In 2006, the Atlantic Monthly, the traditional spokesman for WASP progressivism, posted an interesting list of a survey of the 100 most influential individuals in American history, according to a survey of 10 prominent American historians spearheaded by the young but fairminded Catholic conservative Ross Douthat.
As I’ve often mentioned, I love exploiting lists chosen by other people for my own purposes. The most striking aspect of The Atlantic’s list is how much it is dominated by white male Protestants: The top 10 consists of Lincoln, Washington, Jefferson, FDR, Hamilton, Franklin, Marshall, MLK, Edison, and Wilson: 9 WASPs and and one extremely Protestant black.
Overall, their top ten is dominated by Protestant white males and, to a lesser extent is the rest of their lists.
They only nominate seven Jews (Einstein, Salk, Oppenheimer, Gompers, Friedan, Lippman, and Goldwyn) four or five Catholics (James Gordon Bennett, Babe Ruth, Louis Armstrong, Enrico Fermi, and perhaps Ralph Nader), nine women (Stanton, Anthony, Carson, Stowe, Eleanor Roosevelt, Sanger, Friedan, Mead, and Eddy), eight blacks (MLK, Jackie Robinson, DuBois, Douglass, Louis Armstrong, Thurgood Marshall, Nat Turner, Booker T. Washington), zero Hispanics, two Mormons (Smith and Young), and one Arab (Nader).

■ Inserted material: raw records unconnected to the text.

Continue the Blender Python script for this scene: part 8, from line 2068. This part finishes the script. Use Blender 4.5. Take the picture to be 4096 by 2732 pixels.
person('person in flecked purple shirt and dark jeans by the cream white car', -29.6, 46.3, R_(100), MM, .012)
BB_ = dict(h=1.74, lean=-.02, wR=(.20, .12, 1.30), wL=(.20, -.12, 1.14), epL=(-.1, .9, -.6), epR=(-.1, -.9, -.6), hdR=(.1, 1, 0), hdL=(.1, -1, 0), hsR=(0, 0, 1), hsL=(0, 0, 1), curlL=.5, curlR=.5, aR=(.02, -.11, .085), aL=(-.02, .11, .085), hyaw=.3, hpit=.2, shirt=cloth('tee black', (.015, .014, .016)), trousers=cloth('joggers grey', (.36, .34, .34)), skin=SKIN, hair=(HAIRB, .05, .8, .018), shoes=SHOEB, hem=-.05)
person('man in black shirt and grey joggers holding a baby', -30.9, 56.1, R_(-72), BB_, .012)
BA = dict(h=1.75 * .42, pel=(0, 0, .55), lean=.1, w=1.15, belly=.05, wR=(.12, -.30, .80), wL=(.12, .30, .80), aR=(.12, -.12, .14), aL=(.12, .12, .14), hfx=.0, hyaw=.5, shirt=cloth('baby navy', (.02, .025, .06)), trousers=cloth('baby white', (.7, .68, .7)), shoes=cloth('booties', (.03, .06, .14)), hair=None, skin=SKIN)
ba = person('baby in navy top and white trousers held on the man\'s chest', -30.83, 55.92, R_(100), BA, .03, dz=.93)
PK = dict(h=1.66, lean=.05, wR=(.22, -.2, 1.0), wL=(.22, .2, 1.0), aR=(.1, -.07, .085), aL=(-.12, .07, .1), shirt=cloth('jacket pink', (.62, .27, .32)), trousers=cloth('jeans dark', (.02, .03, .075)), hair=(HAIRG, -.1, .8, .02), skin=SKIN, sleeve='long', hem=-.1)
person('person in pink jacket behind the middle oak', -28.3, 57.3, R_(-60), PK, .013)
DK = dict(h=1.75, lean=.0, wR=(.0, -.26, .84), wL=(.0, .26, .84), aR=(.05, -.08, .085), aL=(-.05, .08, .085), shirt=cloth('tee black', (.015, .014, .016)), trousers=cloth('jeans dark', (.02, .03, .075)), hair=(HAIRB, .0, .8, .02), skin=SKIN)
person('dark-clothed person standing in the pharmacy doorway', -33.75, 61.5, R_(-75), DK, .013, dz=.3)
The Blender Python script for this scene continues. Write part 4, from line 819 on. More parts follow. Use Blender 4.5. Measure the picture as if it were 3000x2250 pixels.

And most of the Diverse are well down in the rankings.
So about two thirds of the top 100 most influential Americans, according to The Atlantic in 2006 were white American Protestant males. And keep in mind that despite Ross’s leadership, the poll reflects The Atlantic’s usual progressive bias. For example, John C. Calhoun at # 58 is the only reactionary picked for the sake of being reactionary.
And if you weight the results by ranking, the results are overwhelmingly pro-WASP.
The Atlantic would choose George Floyd, Ibram X Kendi, and Claudine Gay if they compiled the rankings today.